En 925, quatre comtes sont bénéficiaires de ces sous-pagi : Munassès tient le Porçois, Marc le Doulmois, Gharin le Castrois et Regnauld le Rosois.
Marc est un chevalier de la cour du roi Raoul de Neustrie. Il a vaillamment défendu la France, sous Eudes et sous Robert de Paris, contre les invasions des hommes du nord. Pour prix de ses services, Raoul lui fait épouser Julie, fille unique de Thiéry le Bref, comte du Doulmois.
A la mort de celui-ci, en 930, le roi lui confère le bénéfice de son beau-père. Ce Marc est surnommé Peigne-Porcs, à cause de sa férocité envers les vaincus. Il devient gouverneur de l’Asteneusis et du Stadunensis, et il réside, tantôt à Doulcom, tantôt à Stenay. Il marie sa fille unique Gilla à Gharin, dit Bras de fer, fondateur de Mézières, lequel était fils d’Erlebault et d’Isabelle Moore. Marc décède en 960, sa femme Julie ne meurt qu’en 1004.
Alors le Doulmois est envahi par plusieurs prétendants. Au nombre de ceux-ci, est le comte d’Ardenne Hermann, un des fils de Godefroid l’ancien. Cet Hermann fonde le comté de Grandpré. Il s’empare du Dulcomense castrum, et il détruit de fond en comble le manoir de Julie.
Voilà l’histoire traditionnelle de Doulcom. Réduit au rôle de simple village, sous la dominance du château de Dun, Doulcom perdit toute qualification féodale et n’offrit plus que des métayers pour les censes de Proiville, de Jupile et de la Brie, ces restes des cultures établies dans l’ancienne curie romaine de l’Andon.

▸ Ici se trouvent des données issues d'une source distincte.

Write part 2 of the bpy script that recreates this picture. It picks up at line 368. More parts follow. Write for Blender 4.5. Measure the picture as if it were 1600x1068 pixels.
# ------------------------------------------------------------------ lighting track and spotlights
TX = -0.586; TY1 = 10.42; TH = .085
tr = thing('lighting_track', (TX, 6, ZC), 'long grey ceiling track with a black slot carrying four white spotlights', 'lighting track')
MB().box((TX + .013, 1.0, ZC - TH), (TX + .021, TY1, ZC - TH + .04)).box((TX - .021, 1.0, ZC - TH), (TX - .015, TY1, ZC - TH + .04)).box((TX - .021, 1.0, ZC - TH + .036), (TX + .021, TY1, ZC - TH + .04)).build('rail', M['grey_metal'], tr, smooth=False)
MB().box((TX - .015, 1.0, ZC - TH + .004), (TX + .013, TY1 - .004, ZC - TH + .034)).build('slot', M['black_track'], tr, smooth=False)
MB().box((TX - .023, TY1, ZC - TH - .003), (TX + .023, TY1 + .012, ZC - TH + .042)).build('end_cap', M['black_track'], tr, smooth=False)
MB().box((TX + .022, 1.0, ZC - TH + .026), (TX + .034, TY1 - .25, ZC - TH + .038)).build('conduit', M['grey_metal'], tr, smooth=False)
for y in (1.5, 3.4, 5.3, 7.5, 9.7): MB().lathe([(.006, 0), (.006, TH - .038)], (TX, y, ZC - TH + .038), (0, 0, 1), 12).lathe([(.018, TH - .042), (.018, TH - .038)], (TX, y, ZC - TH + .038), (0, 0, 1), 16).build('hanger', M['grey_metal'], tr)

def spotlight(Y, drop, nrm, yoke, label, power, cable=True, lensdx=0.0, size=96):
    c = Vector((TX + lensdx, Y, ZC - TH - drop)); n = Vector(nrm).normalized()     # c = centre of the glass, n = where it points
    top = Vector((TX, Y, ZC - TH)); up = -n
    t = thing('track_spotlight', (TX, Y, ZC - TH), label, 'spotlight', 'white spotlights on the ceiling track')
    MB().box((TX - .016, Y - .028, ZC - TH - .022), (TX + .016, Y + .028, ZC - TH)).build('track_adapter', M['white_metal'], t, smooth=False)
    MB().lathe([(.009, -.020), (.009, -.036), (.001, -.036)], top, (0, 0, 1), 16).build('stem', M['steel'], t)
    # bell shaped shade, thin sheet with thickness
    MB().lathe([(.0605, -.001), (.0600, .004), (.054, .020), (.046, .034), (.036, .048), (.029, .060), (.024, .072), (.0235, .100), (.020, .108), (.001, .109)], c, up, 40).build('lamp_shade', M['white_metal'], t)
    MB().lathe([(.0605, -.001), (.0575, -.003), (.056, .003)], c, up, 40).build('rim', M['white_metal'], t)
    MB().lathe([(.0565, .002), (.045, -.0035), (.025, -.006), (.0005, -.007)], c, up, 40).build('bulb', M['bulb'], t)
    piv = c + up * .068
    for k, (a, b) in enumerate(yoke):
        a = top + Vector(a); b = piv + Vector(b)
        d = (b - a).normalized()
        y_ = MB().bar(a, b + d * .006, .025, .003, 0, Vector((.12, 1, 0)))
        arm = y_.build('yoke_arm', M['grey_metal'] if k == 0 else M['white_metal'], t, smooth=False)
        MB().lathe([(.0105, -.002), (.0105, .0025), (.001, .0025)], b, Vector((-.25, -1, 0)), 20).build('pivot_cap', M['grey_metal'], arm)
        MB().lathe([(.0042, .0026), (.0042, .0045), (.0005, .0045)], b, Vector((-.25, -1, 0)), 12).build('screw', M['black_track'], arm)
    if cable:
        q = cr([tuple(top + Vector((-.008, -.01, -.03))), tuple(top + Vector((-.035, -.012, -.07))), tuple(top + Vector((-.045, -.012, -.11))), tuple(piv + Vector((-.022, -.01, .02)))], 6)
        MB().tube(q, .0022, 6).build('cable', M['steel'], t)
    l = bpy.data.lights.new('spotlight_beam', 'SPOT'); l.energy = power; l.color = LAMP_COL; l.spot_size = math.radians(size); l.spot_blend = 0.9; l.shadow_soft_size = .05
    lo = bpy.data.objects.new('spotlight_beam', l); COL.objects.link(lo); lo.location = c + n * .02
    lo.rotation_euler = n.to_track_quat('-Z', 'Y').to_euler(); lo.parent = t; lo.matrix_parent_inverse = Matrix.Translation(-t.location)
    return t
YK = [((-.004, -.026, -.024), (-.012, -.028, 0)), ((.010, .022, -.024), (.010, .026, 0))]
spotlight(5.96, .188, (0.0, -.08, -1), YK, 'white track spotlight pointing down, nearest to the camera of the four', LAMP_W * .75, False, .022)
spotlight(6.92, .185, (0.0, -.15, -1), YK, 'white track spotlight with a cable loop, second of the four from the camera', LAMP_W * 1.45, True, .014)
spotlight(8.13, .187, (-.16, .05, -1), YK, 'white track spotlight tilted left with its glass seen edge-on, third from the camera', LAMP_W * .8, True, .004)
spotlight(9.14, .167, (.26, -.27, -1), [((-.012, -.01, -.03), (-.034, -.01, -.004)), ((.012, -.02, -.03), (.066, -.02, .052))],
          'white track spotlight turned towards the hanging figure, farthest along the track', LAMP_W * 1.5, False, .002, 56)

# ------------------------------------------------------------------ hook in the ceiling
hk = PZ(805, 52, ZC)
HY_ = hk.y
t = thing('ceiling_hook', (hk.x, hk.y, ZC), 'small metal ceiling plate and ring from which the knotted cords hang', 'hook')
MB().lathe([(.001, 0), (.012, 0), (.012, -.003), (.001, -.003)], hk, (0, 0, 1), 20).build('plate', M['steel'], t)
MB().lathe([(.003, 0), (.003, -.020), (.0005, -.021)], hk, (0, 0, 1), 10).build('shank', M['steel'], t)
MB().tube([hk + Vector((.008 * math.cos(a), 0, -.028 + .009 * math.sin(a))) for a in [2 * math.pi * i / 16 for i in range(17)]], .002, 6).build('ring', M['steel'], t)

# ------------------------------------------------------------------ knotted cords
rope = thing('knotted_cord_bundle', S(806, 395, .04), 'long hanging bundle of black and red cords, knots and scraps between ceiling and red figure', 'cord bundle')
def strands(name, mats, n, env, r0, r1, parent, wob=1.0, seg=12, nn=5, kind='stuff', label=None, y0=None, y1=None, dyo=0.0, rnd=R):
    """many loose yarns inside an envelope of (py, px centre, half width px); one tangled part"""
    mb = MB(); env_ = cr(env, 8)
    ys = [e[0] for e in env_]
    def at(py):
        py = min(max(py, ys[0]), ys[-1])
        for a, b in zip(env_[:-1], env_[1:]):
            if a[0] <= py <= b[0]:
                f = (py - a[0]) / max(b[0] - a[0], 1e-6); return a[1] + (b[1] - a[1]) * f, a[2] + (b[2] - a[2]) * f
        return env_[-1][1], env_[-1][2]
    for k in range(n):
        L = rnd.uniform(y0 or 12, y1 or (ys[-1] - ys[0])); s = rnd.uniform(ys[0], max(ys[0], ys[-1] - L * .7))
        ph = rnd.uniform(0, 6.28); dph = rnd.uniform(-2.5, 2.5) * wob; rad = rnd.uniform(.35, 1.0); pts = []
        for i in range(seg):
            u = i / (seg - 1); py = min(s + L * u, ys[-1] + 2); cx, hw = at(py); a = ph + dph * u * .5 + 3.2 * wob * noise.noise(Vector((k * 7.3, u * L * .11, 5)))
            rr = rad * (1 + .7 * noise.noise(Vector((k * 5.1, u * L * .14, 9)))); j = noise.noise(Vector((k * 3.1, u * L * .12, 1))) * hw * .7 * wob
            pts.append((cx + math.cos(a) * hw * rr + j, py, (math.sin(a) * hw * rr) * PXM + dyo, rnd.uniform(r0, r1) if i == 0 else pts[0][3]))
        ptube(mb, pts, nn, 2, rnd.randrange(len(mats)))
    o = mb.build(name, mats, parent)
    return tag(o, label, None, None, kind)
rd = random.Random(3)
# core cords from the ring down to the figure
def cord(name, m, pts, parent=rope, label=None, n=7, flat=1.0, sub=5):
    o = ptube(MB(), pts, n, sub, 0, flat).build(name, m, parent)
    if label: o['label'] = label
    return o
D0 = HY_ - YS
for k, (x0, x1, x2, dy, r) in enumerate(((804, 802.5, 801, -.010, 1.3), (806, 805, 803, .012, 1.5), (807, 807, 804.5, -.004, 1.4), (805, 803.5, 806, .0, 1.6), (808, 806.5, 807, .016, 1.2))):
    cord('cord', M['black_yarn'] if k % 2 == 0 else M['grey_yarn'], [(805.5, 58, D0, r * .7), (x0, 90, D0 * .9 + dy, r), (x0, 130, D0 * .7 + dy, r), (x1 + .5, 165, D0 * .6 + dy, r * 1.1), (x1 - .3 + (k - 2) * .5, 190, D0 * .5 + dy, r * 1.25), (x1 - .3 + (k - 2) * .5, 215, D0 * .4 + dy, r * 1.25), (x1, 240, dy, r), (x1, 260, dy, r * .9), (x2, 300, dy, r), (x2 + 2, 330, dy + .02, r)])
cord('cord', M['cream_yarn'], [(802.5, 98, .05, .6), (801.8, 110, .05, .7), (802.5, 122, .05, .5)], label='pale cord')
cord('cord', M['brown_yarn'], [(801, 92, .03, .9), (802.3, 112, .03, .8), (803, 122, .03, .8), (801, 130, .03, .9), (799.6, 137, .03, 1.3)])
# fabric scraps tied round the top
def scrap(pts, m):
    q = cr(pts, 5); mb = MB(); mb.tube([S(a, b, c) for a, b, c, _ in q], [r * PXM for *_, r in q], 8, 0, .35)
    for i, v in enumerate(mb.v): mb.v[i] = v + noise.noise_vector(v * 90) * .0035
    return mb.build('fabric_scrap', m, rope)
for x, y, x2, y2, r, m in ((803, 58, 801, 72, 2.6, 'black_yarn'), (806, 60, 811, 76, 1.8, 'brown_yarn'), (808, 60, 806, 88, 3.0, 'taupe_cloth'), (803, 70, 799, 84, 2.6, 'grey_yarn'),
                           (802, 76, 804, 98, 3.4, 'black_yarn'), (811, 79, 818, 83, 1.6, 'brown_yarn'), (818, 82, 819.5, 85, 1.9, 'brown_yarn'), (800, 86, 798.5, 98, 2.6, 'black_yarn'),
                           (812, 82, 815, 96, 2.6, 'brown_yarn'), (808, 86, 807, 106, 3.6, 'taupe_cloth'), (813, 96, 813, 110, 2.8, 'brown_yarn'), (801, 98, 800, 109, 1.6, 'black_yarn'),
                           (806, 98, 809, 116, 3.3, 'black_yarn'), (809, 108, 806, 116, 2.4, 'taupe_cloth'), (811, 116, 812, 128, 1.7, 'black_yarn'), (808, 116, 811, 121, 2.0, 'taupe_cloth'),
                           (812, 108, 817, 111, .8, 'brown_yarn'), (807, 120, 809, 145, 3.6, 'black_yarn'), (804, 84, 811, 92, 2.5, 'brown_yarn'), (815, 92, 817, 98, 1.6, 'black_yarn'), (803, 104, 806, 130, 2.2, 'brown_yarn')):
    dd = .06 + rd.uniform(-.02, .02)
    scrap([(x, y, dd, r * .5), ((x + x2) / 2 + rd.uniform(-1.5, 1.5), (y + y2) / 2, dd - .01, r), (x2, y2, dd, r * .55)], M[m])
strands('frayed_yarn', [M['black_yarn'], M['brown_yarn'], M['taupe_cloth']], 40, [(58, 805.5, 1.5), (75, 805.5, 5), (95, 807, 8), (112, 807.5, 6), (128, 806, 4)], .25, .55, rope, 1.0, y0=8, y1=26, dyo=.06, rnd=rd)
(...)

Doulcon a été érigé en commune sous Gobert V, sire de Dun et Richard, sire de Proiville. La cause était le départ pour la croisade du XIIIe siècle.
Une charte de l’an 1587 prouve qu’une fauconnerie ducale avait été établie à Doulcom. Elle fut cédée par Jean de Brieules à Jacquemin Bernard de Dun, sire de Dannevoux et de Vilosnes.
La ferme de Jupille
d’après la « Géographie historique, statistique et administrative du département de la Meuse »
E. Henriquet et H. Renaudin – 1838
Cette monographie a été éditée, suite à la prescription de l’enseignement de la géographie départementale dans les écoles primaires de l’époque.
La ferme de Jupille est agréablement située au pied d’une colline couronnée de bois. On y remarque une belle fontaine, dont les eaux sont abondantes et limpides.
Là, en 714, existait déjà une ferme, mais une ferme royale, où Pépin de Héristal, qui gouvernait en maître le royaume d’Austrasie, sous le titre de duc et prince des Français, et le royaume de Neustrie, comme maire du palais, se plaisait à se retirer. Il y tomba malade un jour, et fut ramené en barque à son château de Dun, situé en face, de l’autre côté de la Meuse.
Les eaux de la fontaine, retenues dans des étangs par des digues et des canaux, dont les traces sont bien visibles encore, avaient été ménagées de manière à ce qu’on puisse aller en barque du château à la ferme, en traversant la rivière.
Les eaux de la fontaine de Jupille ont, à un haut degré, la propriété de pétrifier les objets qui y sont déposés. Souvent, elle a été visitée par d’habiles naturalistes.